The U.S. Census identified the Heights neighborhood as one of the most racially diverse in the state. Livingston increasingly heard that immigrants and refugees living on the east side of the river were unable to attend the festival because they didn’t have a car, and the local bus doesn’t run on the weekend.
It was a lightbulb moment, Livingston said: Why not do it at Keach Park right in the Heights?
Being downtown had given the festival exposure, but moving it to the park brought it into the heart of the neighborhood where many of its vendors and participants lived.
“It was like a welcome home,” Livingston said. Now, she wonders why it wasn’t held there all along.






‘This is good for everyone’
Elhefnawy and Elhawawi had known about the festival for years but attended last year for the first time at the encouragement of a friend, who was selling Palestinian food among the many tables of international cuisine.
“The atmosphere at this festival, you talk with others as your friends,” Elhefnawy said. They knew they wanted to get involved.
Yet Livingston wasn’t sure the festival was a good idea this year.
With deportations happening across the country and a broad cooling on diversity initiatives, she worried that the festival’s legacy as a place of safety and welcoming was at risk.
She was encouraged to keep it going.
“I heard overwhelmingly from the actual immigrant community that they want to have it,” she said. “They want to do it. They still want to share their culture. They want us all to show up in force and show we are here.”
Elhawawi couldn’t agree more.
“It definitely feels challenging but I feel like it’s worth the challenge,” Elhawawi said. “It’s worth it. We shouldn’t be afraid in our houses and just living your life in fear. That shouldn’t happen. You should still live your life. It’s still worth it.”
Her mother views the festival as an opportunity to build mutual understanding among people of different backgrounds.

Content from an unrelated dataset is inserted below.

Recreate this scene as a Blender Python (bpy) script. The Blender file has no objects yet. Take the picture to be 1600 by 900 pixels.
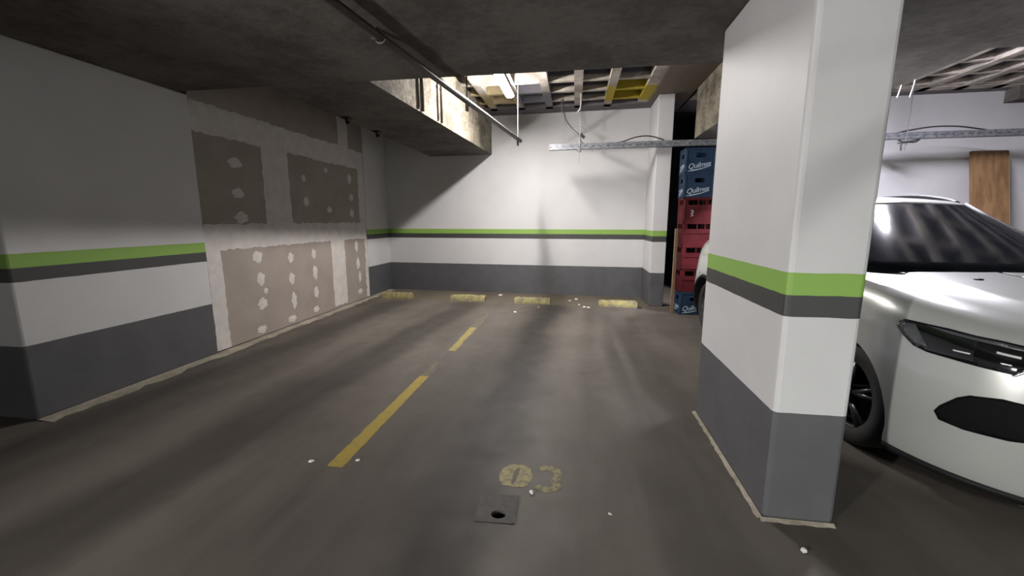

“It’s really so important for all New Hampshire,” Elhefnawy said. “It really makes all the people as one big family. That is good for everyone.”
The mother-daughter pair are eager to help build a long future for the festival, bringing new traditions with them, from transforming the planning meetings into potluck dinners to adding pick-up soccer games to the festival schedule.
“One thing I’m really excited to see on Sunday, honestly, is just how the things that we talked about come to light and becoming as beautiful as what we had in mind. It’s just so nice to see your planning and your ideas actually happen,” said Elhawawi, who will be selling homemade goods from Moonlight Crafts, the small business she and her mother started last year.
The two women plan to spend much of Saturday preparing food that Elhefnawy will sell from her booth at the festival. She intends to make koshari, a traditional Egyptian specialty featuring rice, pasta, lentils, fried onions, garlic and zesty tomato sauce, and sheesh tawook, a marinated chicken dish.
“When you celebrate anything, you have to bring food, “Elhefnawy said. “Food meaning love, because when you cook anything, you don’t cook for anyone. You cook by love, made anything by love.”
She wants to share such an important part of her identity with those around her, not just at the festival but every other day of the year, too.
“I really hope after Sunday, people are going to make a whole lot of new connections,” said Elhefnawy, with her daughter translating a few words. “Hopefully, right after, these connections will grow into something so much bigger.”